Basta lerem-se os demais números daquele artigo para assim se concluir.
Ademais, a vantagem em o incidente de recurso de denegação do apoio judiciário correr no tribunal onde se pretende intentar a ação é manifesta. Muitas vezes, elementos da própria ação são indiciadores de que os dados fornecidos relativamente a tal incidente não são verdadeiros. Sendo também na ação principal que surgem a maior parte dos dados que conduzem ou podem conduzir ao cancelamento ou caducidade do benefício (art.º 10.° e 11.° da citada lei).
Então, se em casos como o nosso, se atribuísse a jurisdição aos tribunais judiciais, ou o juiz do processo principal tinha que fornecer os dados ao juiz dos tribunais judiciais para ele decidir da extinção do benefício (ou do recurso dessa extinção) ou o juiz da causa principal passava a ter jurisdição para se intrometer na decisão que o colega da outra jurisdição tomara.
Qualquer das hipóteses é de repudiar.
(...)".
Nestes termos, competente para conhecer da aludida impugnação, será o tribunal judicial se o pedido de proteção jurídica se destinar à propositura de uma ação cível ou, pelo contrário, o tribunal administrativo se tiver sido feito com o fim de intentar uma ação administrativa.»

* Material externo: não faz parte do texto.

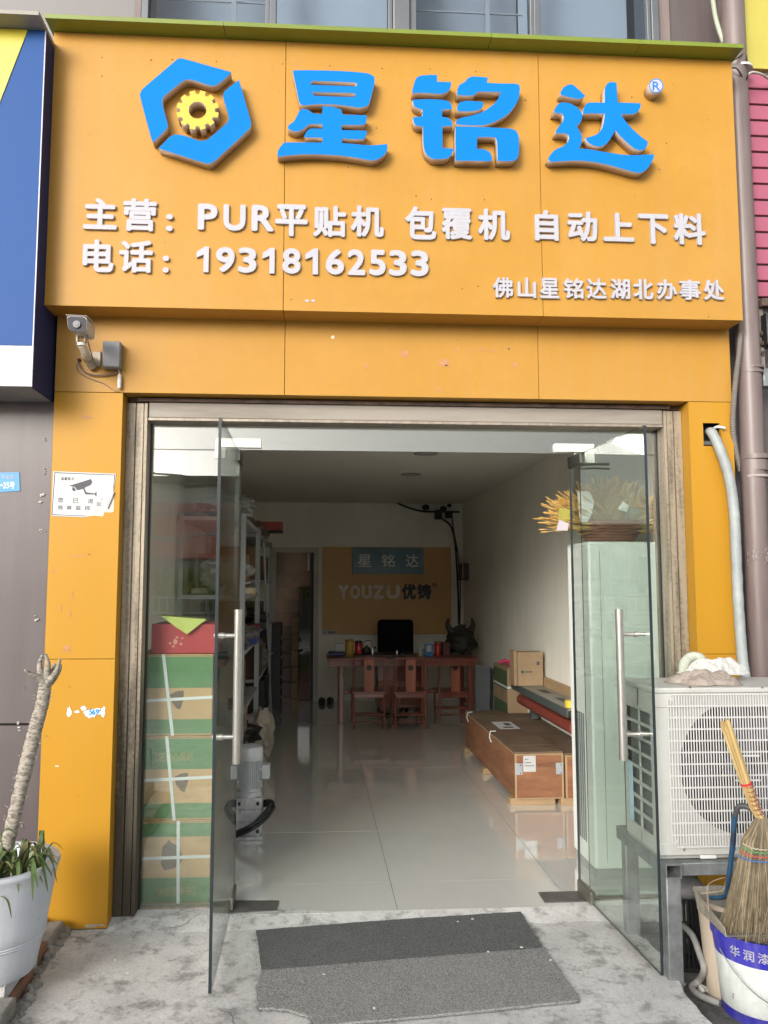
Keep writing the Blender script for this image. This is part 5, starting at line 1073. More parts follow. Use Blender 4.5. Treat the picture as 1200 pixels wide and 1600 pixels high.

Não temos qualquer razão para nos afastarmos desta linha de orientação.

No caso dos autos, embora a ação a que o pedido de concessão de apoio judiciário se refere tenha sido instaurada pelo autor na Jurisdição Administrativa, esta declarou-se incompetente, vindo a competência para conhecer da mesma a ser aceite pelo Tribunal Judicial da Comarca de Coimbra, onde o processo se encontra presentemente a correr termos.
III

Em face do exposto, decide-se resolver o conflito de jurisdição atribuindo a competência para conhecer do presente processo aos Tribunais Judiciais.

Sem custas.

Lisboa, 25 de Outubro de 2018. – António Leones Dantas (relator) - Carlos Luís Medeiros de Carvalho – Raúl Eduardo do Vale Raposo Borges – António Bento São Pedro – Maria Olinda da Silva Nunes Garcia – Maria Benedita Malaquias Pires Urbano.